▸ SHORT EXERCISE: Up to and including the line that contains "rnd.uniform(.8, 1.2), 2)", repeat each line of the data exactly, starting from the first.
------------
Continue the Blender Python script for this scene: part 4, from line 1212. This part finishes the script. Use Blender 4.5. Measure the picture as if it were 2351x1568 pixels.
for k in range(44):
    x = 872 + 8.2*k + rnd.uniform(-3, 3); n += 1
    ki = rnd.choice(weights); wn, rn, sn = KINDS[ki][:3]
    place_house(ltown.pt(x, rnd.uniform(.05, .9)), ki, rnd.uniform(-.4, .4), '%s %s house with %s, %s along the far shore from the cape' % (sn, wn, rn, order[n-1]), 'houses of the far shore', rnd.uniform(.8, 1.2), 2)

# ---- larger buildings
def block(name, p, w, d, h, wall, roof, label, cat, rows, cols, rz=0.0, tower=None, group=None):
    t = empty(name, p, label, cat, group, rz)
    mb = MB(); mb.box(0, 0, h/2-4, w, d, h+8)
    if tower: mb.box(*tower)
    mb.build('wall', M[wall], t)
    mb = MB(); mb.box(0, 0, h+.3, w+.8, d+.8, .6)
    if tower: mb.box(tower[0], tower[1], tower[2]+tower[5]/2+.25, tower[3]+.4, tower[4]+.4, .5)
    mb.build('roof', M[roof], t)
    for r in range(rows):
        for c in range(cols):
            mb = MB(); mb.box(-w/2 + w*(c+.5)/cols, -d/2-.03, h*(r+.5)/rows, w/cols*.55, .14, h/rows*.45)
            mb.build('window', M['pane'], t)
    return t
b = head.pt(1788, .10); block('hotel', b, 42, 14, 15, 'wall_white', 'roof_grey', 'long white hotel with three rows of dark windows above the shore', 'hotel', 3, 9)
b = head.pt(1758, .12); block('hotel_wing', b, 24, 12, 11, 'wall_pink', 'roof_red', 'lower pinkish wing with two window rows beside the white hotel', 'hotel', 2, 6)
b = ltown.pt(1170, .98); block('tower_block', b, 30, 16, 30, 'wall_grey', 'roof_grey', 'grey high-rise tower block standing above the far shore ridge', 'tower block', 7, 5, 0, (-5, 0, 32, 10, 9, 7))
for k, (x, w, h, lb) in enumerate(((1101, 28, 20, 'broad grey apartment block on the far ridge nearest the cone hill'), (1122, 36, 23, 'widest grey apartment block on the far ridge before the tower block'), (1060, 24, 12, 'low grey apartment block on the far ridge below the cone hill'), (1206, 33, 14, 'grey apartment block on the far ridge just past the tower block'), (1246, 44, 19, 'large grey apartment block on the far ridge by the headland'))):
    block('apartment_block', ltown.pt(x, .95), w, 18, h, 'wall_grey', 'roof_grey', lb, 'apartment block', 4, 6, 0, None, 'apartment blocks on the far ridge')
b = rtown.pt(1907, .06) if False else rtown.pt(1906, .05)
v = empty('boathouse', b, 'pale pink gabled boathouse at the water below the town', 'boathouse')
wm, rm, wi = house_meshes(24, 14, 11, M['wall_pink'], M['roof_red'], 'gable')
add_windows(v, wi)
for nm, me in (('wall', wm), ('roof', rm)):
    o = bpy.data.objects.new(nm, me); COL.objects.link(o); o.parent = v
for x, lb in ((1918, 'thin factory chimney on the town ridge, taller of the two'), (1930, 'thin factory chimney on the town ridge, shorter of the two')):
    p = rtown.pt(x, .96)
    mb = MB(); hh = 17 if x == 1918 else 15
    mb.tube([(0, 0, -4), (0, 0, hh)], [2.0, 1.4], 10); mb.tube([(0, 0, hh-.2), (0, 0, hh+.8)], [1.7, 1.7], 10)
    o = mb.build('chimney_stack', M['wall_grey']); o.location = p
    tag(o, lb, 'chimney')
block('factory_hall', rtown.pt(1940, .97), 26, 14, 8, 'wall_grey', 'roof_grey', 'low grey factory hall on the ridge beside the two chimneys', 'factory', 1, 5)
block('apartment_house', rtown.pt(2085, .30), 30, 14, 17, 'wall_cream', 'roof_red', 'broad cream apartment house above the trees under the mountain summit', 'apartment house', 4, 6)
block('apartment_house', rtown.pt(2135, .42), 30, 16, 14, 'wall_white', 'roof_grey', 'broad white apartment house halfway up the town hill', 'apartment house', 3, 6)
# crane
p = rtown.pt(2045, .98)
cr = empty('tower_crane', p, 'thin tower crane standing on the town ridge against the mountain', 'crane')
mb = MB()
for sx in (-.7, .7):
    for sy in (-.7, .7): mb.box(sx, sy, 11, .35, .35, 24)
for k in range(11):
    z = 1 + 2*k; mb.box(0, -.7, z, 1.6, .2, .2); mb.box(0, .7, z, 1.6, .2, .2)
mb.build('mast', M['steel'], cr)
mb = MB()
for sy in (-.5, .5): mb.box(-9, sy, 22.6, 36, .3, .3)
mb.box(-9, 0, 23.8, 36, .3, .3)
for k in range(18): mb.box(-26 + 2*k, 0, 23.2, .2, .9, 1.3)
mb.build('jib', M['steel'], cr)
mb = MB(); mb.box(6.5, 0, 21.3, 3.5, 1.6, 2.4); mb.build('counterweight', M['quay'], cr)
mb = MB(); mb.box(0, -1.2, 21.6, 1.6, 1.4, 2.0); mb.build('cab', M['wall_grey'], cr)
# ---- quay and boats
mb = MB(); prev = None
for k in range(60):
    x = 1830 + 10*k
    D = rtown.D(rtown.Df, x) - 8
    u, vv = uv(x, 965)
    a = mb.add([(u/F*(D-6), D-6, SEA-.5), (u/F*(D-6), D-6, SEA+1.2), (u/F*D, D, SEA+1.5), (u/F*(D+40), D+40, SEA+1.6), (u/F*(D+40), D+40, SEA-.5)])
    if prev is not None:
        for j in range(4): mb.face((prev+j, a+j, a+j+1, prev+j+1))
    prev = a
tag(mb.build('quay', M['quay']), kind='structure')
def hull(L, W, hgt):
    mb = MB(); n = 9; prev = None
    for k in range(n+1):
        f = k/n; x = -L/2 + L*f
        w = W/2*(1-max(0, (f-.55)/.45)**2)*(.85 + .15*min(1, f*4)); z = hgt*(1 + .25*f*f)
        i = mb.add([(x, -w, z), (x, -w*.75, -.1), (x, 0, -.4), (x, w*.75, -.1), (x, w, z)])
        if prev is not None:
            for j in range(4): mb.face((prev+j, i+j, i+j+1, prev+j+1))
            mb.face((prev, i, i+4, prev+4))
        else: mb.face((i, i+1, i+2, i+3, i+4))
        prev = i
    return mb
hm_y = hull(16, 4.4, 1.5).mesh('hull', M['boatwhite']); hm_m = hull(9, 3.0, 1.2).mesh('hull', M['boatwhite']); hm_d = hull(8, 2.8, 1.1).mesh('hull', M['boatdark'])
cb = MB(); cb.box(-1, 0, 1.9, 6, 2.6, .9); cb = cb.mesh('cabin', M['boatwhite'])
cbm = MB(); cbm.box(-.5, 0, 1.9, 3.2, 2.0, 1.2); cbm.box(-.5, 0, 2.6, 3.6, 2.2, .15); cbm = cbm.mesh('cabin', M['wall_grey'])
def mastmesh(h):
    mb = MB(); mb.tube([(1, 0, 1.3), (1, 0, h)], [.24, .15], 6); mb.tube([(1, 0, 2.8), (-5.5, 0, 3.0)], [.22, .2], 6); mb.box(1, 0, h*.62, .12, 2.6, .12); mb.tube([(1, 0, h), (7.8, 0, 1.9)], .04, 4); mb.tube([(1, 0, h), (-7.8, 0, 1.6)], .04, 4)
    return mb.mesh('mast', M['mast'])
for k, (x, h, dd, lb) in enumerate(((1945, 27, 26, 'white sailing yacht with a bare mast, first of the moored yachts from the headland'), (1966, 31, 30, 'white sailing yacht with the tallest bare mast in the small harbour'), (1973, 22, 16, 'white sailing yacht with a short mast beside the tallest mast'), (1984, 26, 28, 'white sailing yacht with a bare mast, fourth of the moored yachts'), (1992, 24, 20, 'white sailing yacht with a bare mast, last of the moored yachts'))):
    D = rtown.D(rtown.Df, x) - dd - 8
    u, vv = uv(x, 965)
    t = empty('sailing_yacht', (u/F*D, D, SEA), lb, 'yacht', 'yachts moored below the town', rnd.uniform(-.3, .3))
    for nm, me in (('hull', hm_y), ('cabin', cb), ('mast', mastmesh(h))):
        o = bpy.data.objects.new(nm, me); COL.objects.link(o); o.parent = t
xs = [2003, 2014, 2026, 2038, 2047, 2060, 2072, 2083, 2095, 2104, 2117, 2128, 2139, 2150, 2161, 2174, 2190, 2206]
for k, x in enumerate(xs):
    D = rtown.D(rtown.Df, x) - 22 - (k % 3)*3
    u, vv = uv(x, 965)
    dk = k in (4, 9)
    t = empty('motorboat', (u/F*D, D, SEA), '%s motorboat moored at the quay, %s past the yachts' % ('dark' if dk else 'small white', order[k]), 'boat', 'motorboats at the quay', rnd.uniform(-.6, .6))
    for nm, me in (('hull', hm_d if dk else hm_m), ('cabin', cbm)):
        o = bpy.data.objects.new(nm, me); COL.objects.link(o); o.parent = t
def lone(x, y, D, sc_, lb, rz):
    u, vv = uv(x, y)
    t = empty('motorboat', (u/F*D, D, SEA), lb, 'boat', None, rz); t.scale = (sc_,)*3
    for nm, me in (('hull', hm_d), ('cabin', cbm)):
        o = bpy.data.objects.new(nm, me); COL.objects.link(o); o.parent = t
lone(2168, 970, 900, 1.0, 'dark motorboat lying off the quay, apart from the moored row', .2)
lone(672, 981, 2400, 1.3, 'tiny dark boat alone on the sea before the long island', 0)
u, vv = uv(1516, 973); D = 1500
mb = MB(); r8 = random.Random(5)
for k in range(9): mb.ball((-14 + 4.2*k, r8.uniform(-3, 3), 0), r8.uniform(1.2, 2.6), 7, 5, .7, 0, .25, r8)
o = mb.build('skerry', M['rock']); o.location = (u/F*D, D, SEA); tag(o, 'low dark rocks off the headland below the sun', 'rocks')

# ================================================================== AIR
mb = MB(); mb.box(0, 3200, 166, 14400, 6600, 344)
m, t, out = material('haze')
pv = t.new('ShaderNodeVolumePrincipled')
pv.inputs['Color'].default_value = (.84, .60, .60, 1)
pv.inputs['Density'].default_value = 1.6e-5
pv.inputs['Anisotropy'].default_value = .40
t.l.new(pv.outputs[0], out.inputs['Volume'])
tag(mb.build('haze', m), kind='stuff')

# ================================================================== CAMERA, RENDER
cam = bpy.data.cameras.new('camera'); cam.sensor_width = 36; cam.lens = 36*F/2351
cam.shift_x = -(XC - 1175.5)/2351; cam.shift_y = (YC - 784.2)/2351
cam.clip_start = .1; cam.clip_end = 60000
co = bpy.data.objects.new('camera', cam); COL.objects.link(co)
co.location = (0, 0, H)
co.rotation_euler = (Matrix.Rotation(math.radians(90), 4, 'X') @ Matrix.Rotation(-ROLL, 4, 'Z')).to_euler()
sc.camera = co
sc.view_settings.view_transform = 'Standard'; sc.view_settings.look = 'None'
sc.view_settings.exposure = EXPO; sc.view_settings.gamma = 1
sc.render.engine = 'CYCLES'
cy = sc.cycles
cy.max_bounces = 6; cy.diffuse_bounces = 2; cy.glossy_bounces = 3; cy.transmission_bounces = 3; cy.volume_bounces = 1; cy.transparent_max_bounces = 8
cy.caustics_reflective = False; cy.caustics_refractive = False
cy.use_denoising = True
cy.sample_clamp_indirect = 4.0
------------
▸ EXERCISE RESULT:
Continue the Blender Python script for this scene: part 4, from line 1212. This part finishes the script. Use Blender 4.5. Measure the picture as if it were 2351x1568 pixels.
for k in range(44):
    x = 872 + 8.2*k + rnd.uniform(-3, 3); n += 1
    ki = rnd.choice(weights); wn, rn, sn = KINDS[ki][:3]
    place_house(ltown.pt(x, rnd.uniform(.05, .9)), ki, rnd.uniform(-.4, .4), '%s %s house with %s, %s along the far shore from the cape' % (sn, wn, rn, order[n-1]), 'houses of the far shore', rnd.uniform(.8, 1.2), 2)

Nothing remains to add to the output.